Ce qui reviendrait à dire que la partie médiane est familière à l’utilisation des réseaux sociaux, et qu’elle peut être hermétique par connaissance des pratiques parfois biaisées. Expliquons ce point très simplement : Un véritable e-influenceur n’a pas besoin d’être dragué par une marque quelconque… s’il conserve sa liberté d’expression et sa pertinence, il influera sur un jugement équitable qui peut être un gage de qualité.
La jeunesse est elle, encore très malléable et relativement influençable ! et elle n’a hélas pas vécu la réelle transition des modes de communication. Aujourd’hui on ne parle plus du produit (comme tu l’as souligné) on témoigne de ce qu’il apporte à l’utilisateur… mieux ! laissons l’expérience utilisateur prendre place autour d’une mise en scène, et le consommateur est appâté, ferré et l’acte d’achat devient dès lors très proche.

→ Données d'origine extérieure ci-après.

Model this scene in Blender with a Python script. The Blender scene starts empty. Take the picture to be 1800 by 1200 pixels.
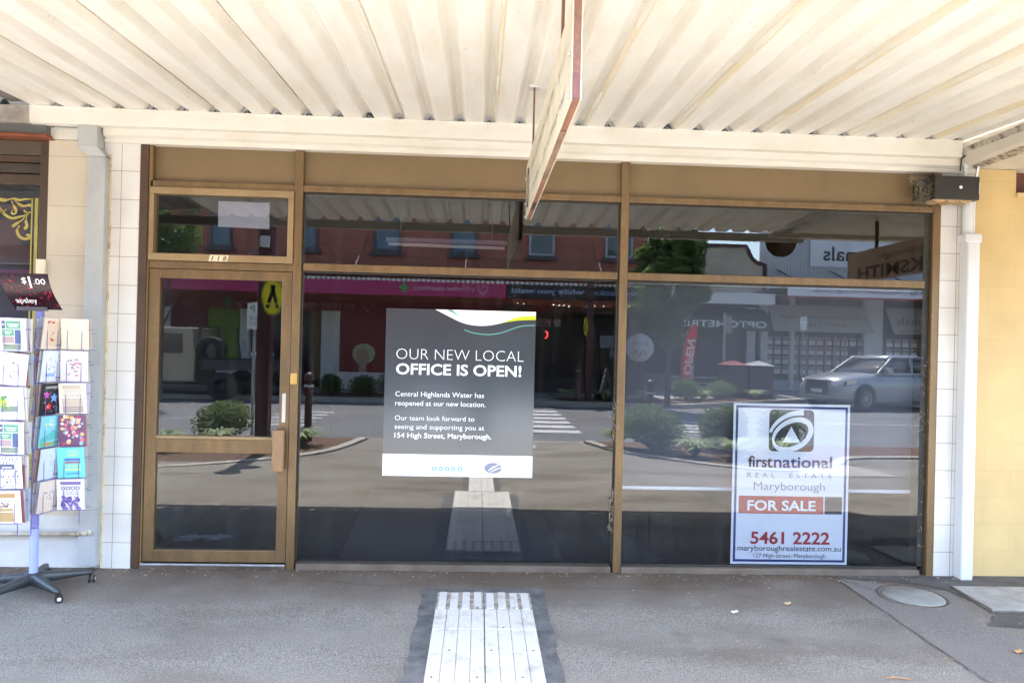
import bpy, bmesh, math, random
from mathutils import Vector, Matrix
R = math.radians
SC = bpy.context.scene
COL = SC.collection
random.seed(7)

# ------------------------------------------------------------------ camera
def set_camera():
    yaw, pitch, roll = .0452, .003, .0243
    f = Vector((math.sin(yaw)*math.cos(pitch), math.cos(yaw)*math.cos(pitch), math.sin(pitch)))
    r0 = Vector((math.cos(yaw), -math.sin(yaw), 0)); u0 = r0.cross(f)
    c, s = math.cos(roll), math.sin(roll)
    r = r0*c + u0*s; u = u0*c - r0*s
    cam = bpy.data.cameras.new('camera'); o = bpy.data.objects.new('camera', cam); COL.objects.link(o)
    m = Matrix((r, u, -f)).transposed().to_4x4(); m.translation = Vector((0, -5.1756, 1.629))
    o.matrix_world = m
    cam.sensor_width = 36; cam.lens = 1267.5/1800*36; cam.clip_start = .02; cam.clip_end = 600
    SC.camera = o
set_camera()

# ------------------------------------------------------------------ light
SUN_EL = R(64)
w = bpy.data.worlds.new('World'); SC.world = w; w.use_nodes = True
nt = w.node_tree
sky = nt.nodes.new('ShaderNodeTexSky'); sky.sky_type = 'NISHITA'; sky.sun_disc = False
sky.sun_elevation = SUN_EL; sky.sun_rotation = R(177)
bg = nt.nodes['Background']; nt.links.new(sky.outputs[0], bg.inputs[0]); bg.inputs[1].default_value = .125
sl = bpy.data.lights.new('sun', 'SUN'); sl.energy = 3.3; sl.angle = R(.5); sl.color = (1, .955, .885)
so = bpy.data.objects.new('sun', sl); COL.objects.link(so)
sd = Vector((-.02, -math.cos(SUN_EL), math.sin(SUN_EL)))        # towards the sun
so.rotation_euler = sd.to_track_quat('Z', 'Y').to_euler(); so.location = (0, -10, 30)
SC.view_settings.view_transform = 'Standard'; SC.view_settings.look = 'None'
SC.view_settings.exposure = 3.72; SC.view_settings.gamma = 1
SC.render.engine = 'CYCLES'
SC.cycles.max_bounces = 10; SC.cycles.diffuse_bounces = 6; SC.cycles.glossy_bounces = 5
SC.cycles.transparent_max_bounces = 16; SC.cycles.use_denoising = True; SC.cycles.use_adaptive_sampling = False
SC.cycles.caustics_reflective = False; SC.cycles.caustics_refractive = False
SC.cycles.sample_clamp_indirect = 8

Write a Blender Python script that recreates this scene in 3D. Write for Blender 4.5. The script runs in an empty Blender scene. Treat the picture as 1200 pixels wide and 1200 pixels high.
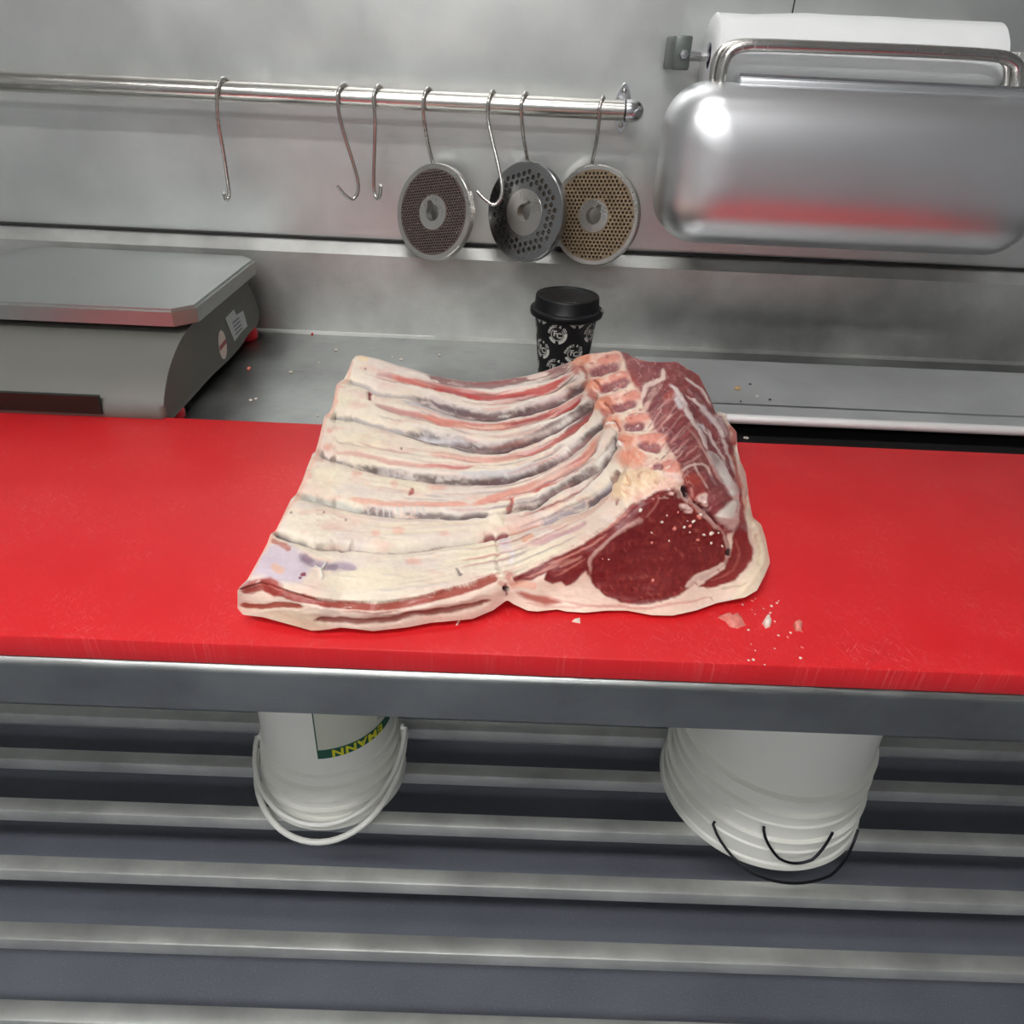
import bpy, bmesh, math, random
import numpy as np
from math import sin, cos, radians, pi, sqrt, atan2
from mathutils import Vector, Matrix
from mathutils.geometry import delaunay_2d_cdt

random.seed(7)
scene = bpy.context.scene
COL = scene.collection

# ------------------------------------------------------------------ camera
F = 870.0                       # focal length in pixels of the 1200 px frame
TH, PSI, RHO = radians(32), radians(0.8), radians(2.8)
CAM = np.array([0.0, 0.0, 1.273])
FW = np.array([sin(PSI) * cos(TH), cos(PSI) * cos(TH), -sin(TH)])
R0 = np.array([cos(PSI), -sin(PSI), 0.0])
U0 = np.cross(R0, FW)
RT = R0 * cos(RHO) + U0 * sin(RHO)
UP = U0 * cos(RHO) - R0 * sin(RHO)
cam_data = bpy.data.cameras.new('camera')
cam_data.sensor_width = 36.0
cam_data.lens = 36.0 * F / 1200.0
cam_data.clip_start = 0.02
cam = bpy.data.objects.new('camera', cam_data)
COL.objects.link(cam)
m = Matrix.Identity(4)
for i in range(3):
    m[i][0], m[i][1], m[i][2], m[i][3] = RT[i], UP[i], -FW[i], CAM[i]
cam.matrix_world = m
scene.camera = cam

# ------------------------------------------------------------------ world, lamps, exposure
world = bpy.data.worlds.new('world')
scene.world = world
world.use_nodes = True
world.node_tree.nodes['Background'].inputs[0].default_value = (0.9, 0.95, 1.0, 1)
world.node_tree.nodes['Background'].inputs[1].default_value = 0.15
# x, y, length, width, strength
LAMPS = [(-0.5, -0.65, 1.5, 0.13, 48.0), (-0.1, 0.5, 0.9, 0.10, 14.0), (-0.4, -2.3, 1.4, 0.12, 52.0)]
scene.view_settings.view_transform = 'Standard'
scene.view_settings.look = 'None'
scene.view_settings.exposure = 0.14
scene.view_settings.gamma = 1.0
scene.view_settings.use_curve_mapping = False
scene.cycles.use_denoising = True
scene.cycles.max_bounces = 8


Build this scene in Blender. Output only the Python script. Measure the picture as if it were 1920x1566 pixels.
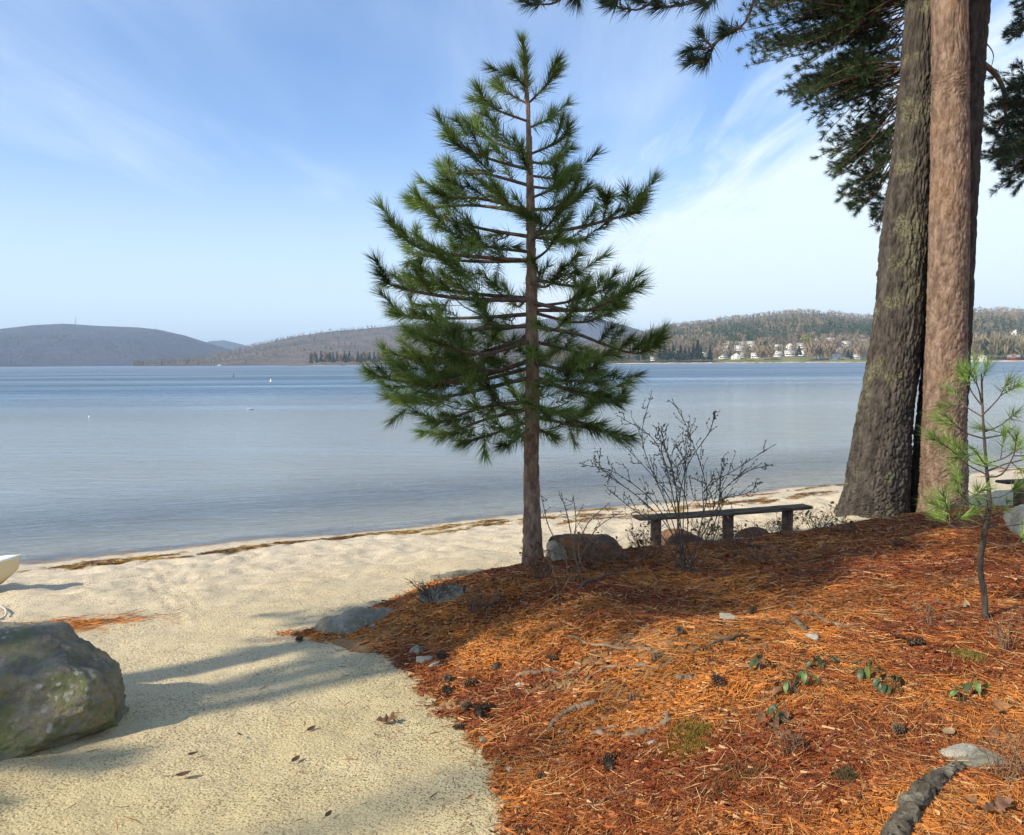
import bpy, math, random
import numpy as np
from mathutils import Vector, Matrix

# ------------------------------------------------------------------ camera, sky, sun, exposure
for _o in list(bpy.data.objects):
    bpy.data.objects.remove(_o)
SC = bpy.context.scene
COL = SC.collection
RAD = math.radians
rng = np.random.default_rng(11)
random.seed(5)

FPX, W0, H0 = 1480.0, 1920.0, 1566.0
PITCH, ROLL, CAMZ = RAD(3.94), RAD(-0.36), 2.6
CAMR = Matrix.Rotation(math.pi / 2 - PITCH, 3, 'X') @ Matrix.Rotation(ROLL, 3, 'Z')
cam_d = bpy.data.cameras.new('camera')
cam_d.sensor_width = 36.0
cam_d.lens = 36.0 * FPX / W0
cam_d.clip_start, cam_d.clip_end = 0.05, 60000.0
cam = bpy.data.objects.new('camera', cam_d)
COL.objects.link(cam)
cam.matrix_world = Matrix.Translation((0, 0, CAMZ)) @ CAMR.to_4x4()
SC.camera = cam

SUN_AZ = np.array([0.86, 0.51])          # direction the light travels over the ground
SUN_AZ = SUN_AZ / np.linalg.norm(SUN_AZ)
SUN_EL = RAD(35)
sun_d = bpy.data.lights.new('sun', 'SUN')
sun_d.energy = 5.0
sun_d.angle = RAD(0.55)
sun_d.color = (1.0, 0.90, 0.72)
sun = bpy.data.objects.new('sun', sun_d)
COL.objects.link(sun)
sun.rotation_euler = Vector((SUN_AZ[0] * math.cos(SUN_EL), SUN_AZ[1] * math.cos(SUN_EL), -math.sin(SUN_EL))).to_track_quat('-Z', 'Y').to_euler()

SC.view_settings.view_transform = 'Standard'
SC.view_settings.look = 'None'
SC.view_settings.exposure = 0.32
SC.view_settings.gamma = 1.0
SC.cycles.max_bounces = 4
SC.cycles.diffuse_bounces = 2
SC.cycles.glossy_bounces = 2
SC.cycles.transparent_max_bounces = 12
SC.cycles.volume_bounces = 0
SC.cycles.use_denoising = True
SC.cycles.sample_clamp_indirect = 6.0


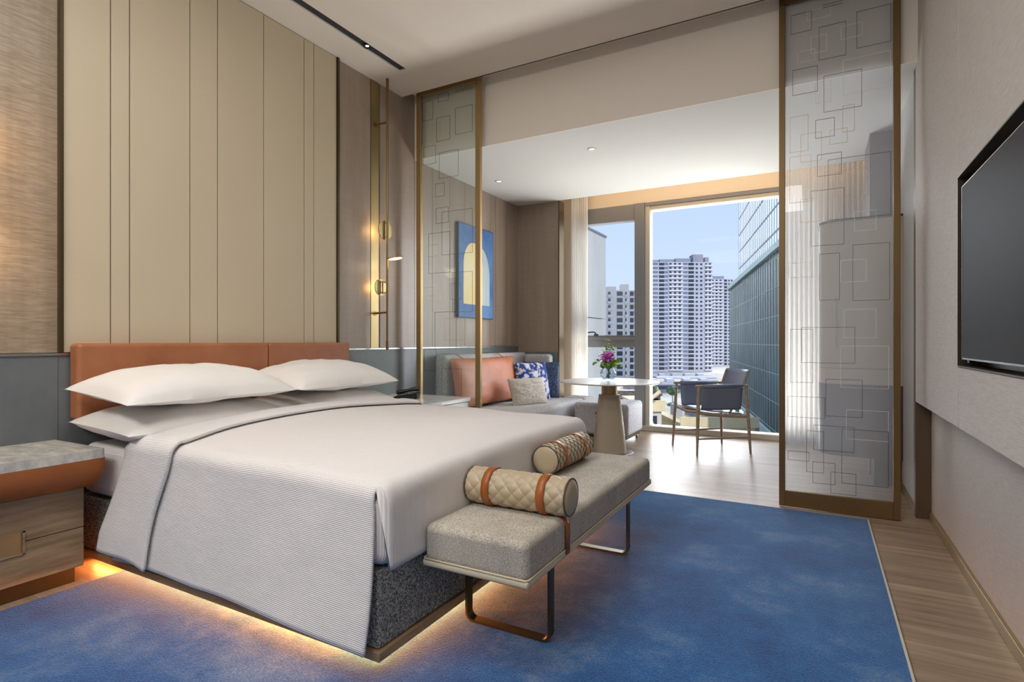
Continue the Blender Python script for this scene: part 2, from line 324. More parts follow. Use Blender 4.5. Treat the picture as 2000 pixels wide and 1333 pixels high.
# walls closing the room
sbx('wall_back', (XW-.2, .85, -3.3, -3.2, 0, 3.9), M['fabricwall'])
wt = sbx('wall_right', (.645, .85, -3.2, 4.43, 0, 3.9), M['fabricwall'])
sbx('wall_bay_right', (.580, .85, 4.50, 7.35, 0, 3.9), M['pale'])
# tv wall upper panels (TV recess left open)
TY0, TY1, TZ0, TZ1 = 1.62, 3.175, 1.04, 1.887
for d in ((.560, .6445, 3.178, 4.428, .755, ZC-.002), (.560, .6445, 1.60, 3.175, .755, TZ0-.006), (.560, .6445, 1.60, 3.175, TZ1+.004, ZC-.002), (.560, .6445, -3.1, 1.597, .755, ZC-.002)):
    bx('wall_panel', d, M['fabricwall'], wt, r=.003, seg=1)
# recess lining
bm = B(); box(bm, .640, .6445, TY0, TY1, TZ0, TZ1)
box(bm, .556, .64, TY1-.006, TY1, TZ0, TZ1); box(bm, .556, .64, TY0, TY0+.006, TZ0, TZ1); box(bm, .556, .64, TY0, TY1, TZ0-.006, TZ0); box(bm, .556, .64, TY0, TY1, TZ1-.002, TZ1+.004)
obj('recess_lining', bm, M['recess'], wt)
sbx('baseboard_right', (.628, .6445, -3.15, 4.40, 0, .055), M['brass'], r=.002)
sbx('trim_3', (.560, .66, 4.430, 4.50, 0, ZC), M['brownpanel'])
sbx('baseboard_bay_right', (.562, .58, 4.50, 7.02, 0, .05), M['brass'])
# ceilings
cl = sbx('ceiling', (XW-.2, .85, -3.25, 4.14, ZC, ZC+.10), M['ceil'])
cl2 = None
bpy.data.objects.remove(cl)
bm = B()   # bedroom ceiling with a long slot for the downlights
SX0, SX1, SY0, SY1 = -3.150, -3.078, .2, 3.735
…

Voyons ça sous un autre angle, pour un même résultat en incorporant les personnes âgées :
Pour les personnes âgées, non familiarisées avec l’outil dirons-nous, elles ont traversé toutes les transformations possibles en un laps de temps très court… un gros travail serait à faire ! viennent ensuite les générations qui incluent ces fameux jeunes, que nous pourrions avec un petit bon dans le futur, nommer la génération mobile ! parfaitement influencée, elle, par l’outil. L’auteur pourrait alors perdre peu à peu sa légitimité s’il n’adapte pas son contenu à destination d’un ensemble résolument appelé à devenir mobile.
En matière de contenu il y a effectivement beaucoup à dire et on a ici un bel exemple étayé, en prenant en compte les commentaires et ce qui a pu être dit en amont. J’ai peut-être un peu été HS et tantôt un peu visionnaire, mais c’est pour montrer comme tu l’as soulevé maintes fois, que le contenu est et restera au coeurs de toute stratégie, mais qu’il devra s’adapter pour ne pas perdre sa portée. Les jeunes prendront de l’âge et la partie médiane deviendra la vieille génération… à la ramasse ?? Je n’ai pas envie d’y croire tant qu’on a la possibilité de se mettre à jour.
Merci pour ce billet Frédéric… et pour tous les autres ! Je me voyais tenté de réécrire un billet, car là je suis à la limite du manque de profondeur.